**OBJECTIVE:**
Your task is to copy the listing exactly. Drop any pictures from the copy.

──────── SUPPLIED DATA ────────

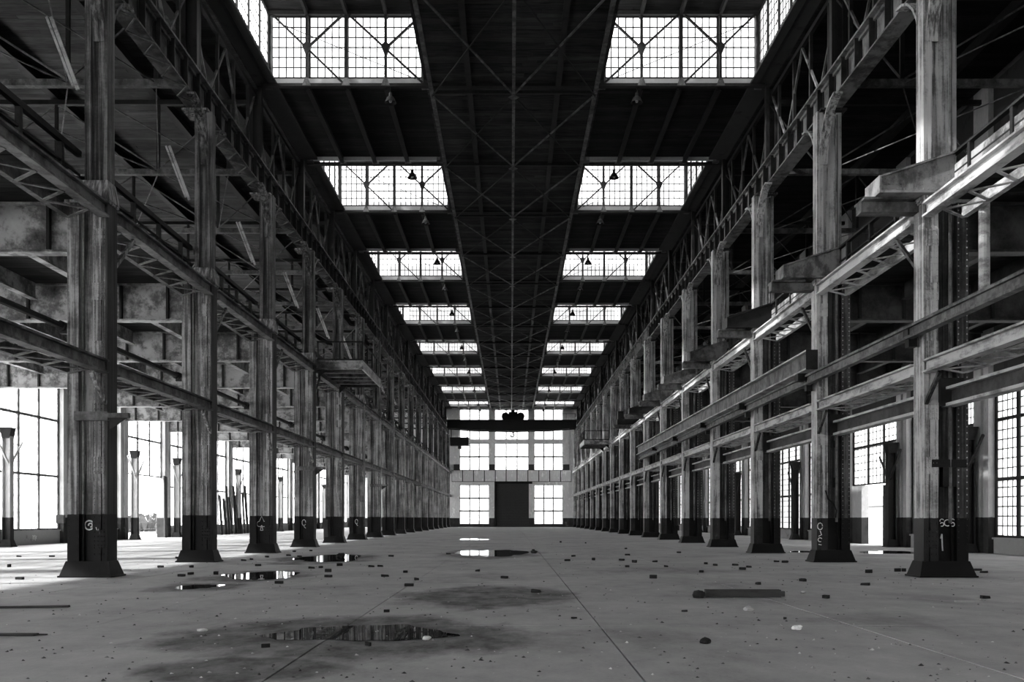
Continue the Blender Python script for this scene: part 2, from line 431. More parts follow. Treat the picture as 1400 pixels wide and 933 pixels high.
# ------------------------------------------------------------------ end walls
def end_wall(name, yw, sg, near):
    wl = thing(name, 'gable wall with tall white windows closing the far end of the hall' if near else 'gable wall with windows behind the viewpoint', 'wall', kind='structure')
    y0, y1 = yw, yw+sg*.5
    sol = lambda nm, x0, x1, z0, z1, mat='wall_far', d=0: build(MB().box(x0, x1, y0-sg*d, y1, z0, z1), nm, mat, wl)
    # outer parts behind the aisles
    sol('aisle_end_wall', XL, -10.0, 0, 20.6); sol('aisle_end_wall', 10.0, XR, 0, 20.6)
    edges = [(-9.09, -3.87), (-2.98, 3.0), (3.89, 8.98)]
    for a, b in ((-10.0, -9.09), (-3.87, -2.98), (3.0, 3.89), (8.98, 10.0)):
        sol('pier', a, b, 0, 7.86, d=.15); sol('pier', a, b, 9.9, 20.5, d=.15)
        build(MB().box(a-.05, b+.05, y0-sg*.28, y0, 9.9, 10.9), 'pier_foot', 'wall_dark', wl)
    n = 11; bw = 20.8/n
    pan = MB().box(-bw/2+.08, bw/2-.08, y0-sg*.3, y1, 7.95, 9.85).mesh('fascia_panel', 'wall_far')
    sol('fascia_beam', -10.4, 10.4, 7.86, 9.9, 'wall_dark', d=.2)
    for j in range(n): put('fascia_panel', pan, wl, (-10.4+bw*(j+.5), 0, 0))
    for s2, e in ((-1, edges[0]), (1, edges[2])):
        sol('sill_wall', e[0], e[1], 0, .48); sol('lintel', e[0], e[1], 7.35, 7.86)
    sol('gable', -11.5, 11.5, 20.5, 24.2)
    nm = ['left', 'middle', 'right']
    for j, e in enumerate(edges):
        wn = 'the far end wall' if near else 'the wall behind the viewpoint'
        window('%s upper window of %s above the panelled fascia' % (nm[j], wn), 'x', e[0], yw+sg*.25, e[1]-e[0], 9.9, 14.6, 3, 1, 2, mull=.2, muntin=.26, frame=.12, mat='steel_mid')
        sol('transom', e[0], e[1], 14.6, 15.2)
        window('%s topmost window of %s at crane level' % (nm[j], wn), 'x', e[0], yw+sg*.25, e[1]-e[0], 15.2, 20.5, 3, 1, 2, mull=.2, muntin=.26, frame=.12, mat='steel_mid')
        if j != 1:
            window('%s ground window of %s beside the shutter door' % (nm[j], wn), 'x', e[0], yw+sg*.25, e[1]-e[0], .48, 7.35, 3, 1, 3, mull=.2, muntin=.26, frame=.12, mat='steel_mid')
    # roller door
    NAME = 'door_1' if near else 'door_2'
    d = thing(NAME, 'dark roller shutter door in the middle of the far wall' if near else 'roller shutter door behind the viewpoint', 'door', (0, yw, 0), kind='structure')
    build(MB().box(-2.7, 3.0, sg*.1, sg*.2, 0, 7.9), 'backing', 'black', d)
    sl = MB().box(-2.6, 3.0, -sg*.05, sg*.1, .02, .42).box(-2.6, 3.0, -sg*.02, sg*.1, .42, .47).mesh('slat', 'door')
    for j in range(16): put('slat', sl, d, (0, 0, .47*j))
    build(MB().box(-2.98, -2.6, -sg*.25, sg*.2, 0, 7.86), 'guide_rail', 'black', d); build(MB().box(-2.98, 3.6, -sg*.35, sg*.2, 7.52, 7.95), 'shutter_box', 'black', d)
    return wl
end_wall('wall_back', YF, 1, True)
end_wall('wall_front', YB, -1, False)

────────

**SOLUTION BELOW:**
Continue the Blender Python script for this scene: part 2, from line 431. More parts follow. Treat the picture as 1400 pixels wide and 933 pixels high.
# ------------------------------------------------------------------ end walls
def end_wall(name, yw, sg, near):
    wl = thing(name, 'gable wall with tall white windows closing the far end of the hall' if near else 'gable wall with windows behind the viewpoint', 'wall', kind='structure')
    y0, y1 = yw, yw+sg*.5
    sol = lambda nm, x0, x1, z0, z1, mat='wall_far', d=0: build(MB().box(x0, x1, y0-sg*d, y1, z0, z1), nm, mat, wl)
    # outer parts behind the aisles
    sol('aisle_end_wall', XL, -10.0, 0, 20.6); sol('aisle_end_wall', 10.0, XR, 0, 20.6)
    edges = [(-9.09, -3.87), (-2.98, 3.0), (3.89, 8.98)]
    for a, b in ((-10.0, -9.09), (-3.87, -2.98), (3.0, 3.89), (8.98, 10.0)):
        sol('pier', a, b, 0, 7.86, d=.15); sol('pier', a, b, 9.9, 20.5, d=.15)
        build(MB().box(a-.05, b+.05, y0-sg*.28, y0, 9.9, 10.9), 'pier_foot', 'wall_dark', wl)
    n = 11; bw = 20.8/n
    pan = MB().box(-bw/2+.08, bw/2-.08, y0-sg*.3, y1, 7.95, 9.85).mesh('fascia_panel', 'wall_far')
    sol('fascia_beam', -10.4, 10.4, 7.86, 9.9, 'wall_dark', d=.2)
    for j in range(n): put('fascia_panel', pan, wl, (-10.4+bw*(j+.5), 0, 0))
    for s2, e in ((-1, edges[0]), (1, edges[2])):
        sol('sill_wall', e[0], e[1], 0, .48); sol('lintel', e[0], e[1], 7.35, 7.86)
    sol('gable', -11.5, 11.5, 20.5, 24.2)
    nm = ['left', 'middle', 'right']
    for j, e in enumerate(edges):
        wn = 'the far end wall' if near else 'the wall behind the viewpoint'
        window('%s upper window of %s above the panelled fascia' % (nm[j], wn), 'x', e[0], yw+sg*.25, e[1]-e[0], 9.9, 14.6, 3, 1, 2, mull=.2, muntin=.26, frame=.12, mat='steel_mid')
        sol('transom', e[0], e[1], 14.6, 15.2)
        window('%s topmost window of %s at crane level' % (nm[j], wn), 'x', e[0], yw+sg*.25, e[1]-e[0], 15.2, 20.5, 3, 1, 2, mull=.2, muntin=.26, frame=.12, mat='steel_mid')
        if j != 1:
            window('%s ground window of %s beside the shutter door' % (nm[j], wn), 'x', e[0], yw+sg*.25, e[1]-e[0], .48, 7.35, 3, 1, 3, mull=.2, muntin=.26, frame=.12, mat='steel_mid')
    # roller door
    NAME = 'door_1' if near else 'door_2'
    d = thing(NAME, 'dark roller shutter door in the middle of the far wall' if near else 'roller shutter door behind the viewpoint', 'door', (0, yw, 0), kind='structure')
    build(MB().box(-2.7, 3.0, sg*.1, sg*.2, 0, 7.9), 'backing', 'black', d)
    sl = MB().box(-2.6, 3.0, -sg*.05, sg*.1, .02, .42).box(-2.6, 3.0, -sg*.02, sg*.1, .42, .47).mesh('slat', 'door')
    for j in range(16): put('slat', sl, d, (0, 0, .47*j))
    build(MB().box(-2.98, -2.6, -sg*.25, sg*.2, 0, 7.86), 'guide_rail', 'black', d); build(MB().box(-2.98, 3.6, -sg*.35, sg*.2, 7.52, 7.95), 'shutter_box', 'black', d)
    return wl
end_wall('wall_back', YF, 1, True)
end_wall('wall_front', YB, -1, False)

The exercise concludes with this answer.